Pay Down Production Defects

Douglas Schlenker

Engineering Manager
Google Sheets

Turning on exception monitoring in a production environment for the first time can be a daunting experience.

It happens to all teams.. at some point in a site or applications lifetime the decision is made to turn on an exception monitoring service to collect exceptions that are happening in the production environment.

When it's first turned on though often the initial reaction is "we had no idea there were this many issues on our site!"

What do you do?

The process to reduce errors in production is simple in practice but it can be hard to achieve.
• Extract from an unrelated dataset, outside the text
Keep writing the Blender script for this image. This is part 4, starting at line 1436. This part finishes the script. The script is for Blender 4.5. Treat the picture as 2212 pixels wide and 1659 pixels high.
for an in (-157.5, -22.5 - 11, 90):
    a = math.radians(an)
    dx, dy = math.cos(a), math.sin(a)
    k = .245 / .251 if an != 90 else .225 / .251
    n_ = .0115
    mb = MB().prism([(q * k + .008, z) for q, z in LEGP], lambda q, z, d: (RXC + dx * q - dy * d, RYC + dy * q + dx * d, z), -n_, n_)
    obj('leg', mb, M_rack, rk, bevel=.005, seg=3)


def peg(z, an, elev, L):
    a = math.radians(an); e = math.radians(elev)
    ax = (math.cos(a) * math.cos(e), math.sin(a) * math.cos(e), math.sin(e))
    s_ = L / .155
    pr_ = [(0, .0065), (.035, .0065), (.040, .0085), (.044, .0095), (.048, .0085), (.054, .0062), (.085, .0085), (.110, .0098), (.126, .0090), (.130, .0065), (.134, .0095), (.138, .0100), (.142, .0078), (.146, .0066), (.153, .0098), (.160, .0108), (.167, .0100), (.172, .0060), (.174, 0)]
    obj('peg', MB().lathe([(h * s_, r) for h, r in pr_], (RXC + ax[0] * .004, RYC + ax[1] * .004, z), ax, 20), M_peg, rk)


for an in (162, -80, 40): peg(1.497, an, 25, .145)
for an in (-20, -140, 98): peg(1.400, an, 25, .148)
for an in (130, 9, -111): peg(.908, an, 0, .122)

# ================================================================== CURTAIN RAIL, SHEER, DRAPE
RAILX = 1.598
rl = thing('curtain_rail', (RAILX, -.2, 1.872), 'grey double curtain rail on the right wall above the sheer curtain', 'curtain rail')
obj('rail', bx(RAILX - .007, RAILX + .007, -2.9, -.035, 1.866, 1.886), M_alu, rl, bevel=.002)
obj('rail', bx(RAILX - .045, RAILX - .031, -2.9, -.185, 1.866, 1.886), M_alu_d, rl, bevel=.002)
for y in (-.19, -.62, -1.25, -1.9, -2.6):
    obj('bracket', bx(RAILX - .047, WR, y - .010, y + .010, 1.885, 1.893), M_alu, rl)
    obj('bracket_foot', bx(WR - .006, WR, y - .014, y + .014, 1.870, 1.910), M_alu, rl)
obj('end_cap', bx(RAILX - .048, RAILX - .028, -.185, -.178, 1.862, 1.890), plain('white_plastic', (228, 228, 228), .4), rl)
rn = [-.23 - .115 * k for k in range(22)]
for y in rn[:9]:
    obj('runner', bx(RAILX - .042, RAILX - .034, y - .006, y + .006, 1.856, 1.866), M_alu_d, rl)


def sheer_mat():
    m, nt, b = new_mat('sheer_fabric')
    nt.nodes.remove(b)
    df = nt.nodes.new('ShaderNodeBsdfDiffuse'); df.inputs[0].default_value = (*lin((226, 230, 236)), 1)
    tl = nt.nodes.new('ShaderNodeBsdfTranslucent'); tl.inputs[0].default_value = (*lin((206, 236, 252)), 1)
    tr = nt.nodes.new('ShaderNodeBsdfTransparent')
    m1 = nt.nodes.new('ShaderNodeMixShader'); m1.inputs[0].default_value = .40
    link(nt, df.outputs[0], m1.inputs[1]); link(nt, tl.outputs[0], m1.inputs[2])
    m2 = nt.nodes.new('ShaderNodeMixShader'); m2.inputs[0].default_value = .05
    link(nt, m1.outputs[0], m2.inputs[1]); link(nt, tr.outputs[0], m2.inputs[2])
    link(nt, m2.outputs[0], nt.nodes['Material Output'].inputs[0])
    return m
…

Create a learning environment

Whether you use a "post-mortem" document or a "correction of errors" document, create a template that allows individuals to:

Describe the error

Determine the root cause

Outline how to fix the error

Outline how to prevent the error from happening again

Learnings from the error

Assess the situation

Ensure you have your exception monitor correctly configured. Is error fingerprinting setup correctly? Are the errors in production only for the production environment or do you have other environments (development, staging, test etc) leaking in? Are you tracking your deployments (used to determine if something is new or a regression)? Do you have source maps configured?

Once you know your monitoring service is correctly configured, start with an achievable goal such as "we will fix all errors that occur more than 1,000 times in an hour".

Alerting

Create alerts in your exception monitoring service that match your initial goal. When the alert is triggered, assign someone to be accountable for the event and have them start on their post-mortem/correction of error document.

Learning

Setup a regular cadence within the team/department/organization to review the documents that have been created. Allow everyone to ask questions and learn from the solutions.

Prevention

Prevention is the most important component to reduce errors in production. Without prevention, regressions will occur and new high volume/severe issues will keep occurring.

The most common forms of prevention are:

Automated Testing

Manual/User Acceptance Testing

Feature Flagging

Monitoring & Alerting

With these 4 tools adopted, as errors are resolved they should not re-occur again in the future.

Improve

Once the frequency of errors has reduced, create more challenging alerts (ie, 250 times in an hour). Keep this cycle of alerting, learning and improving to get down to a manageable level.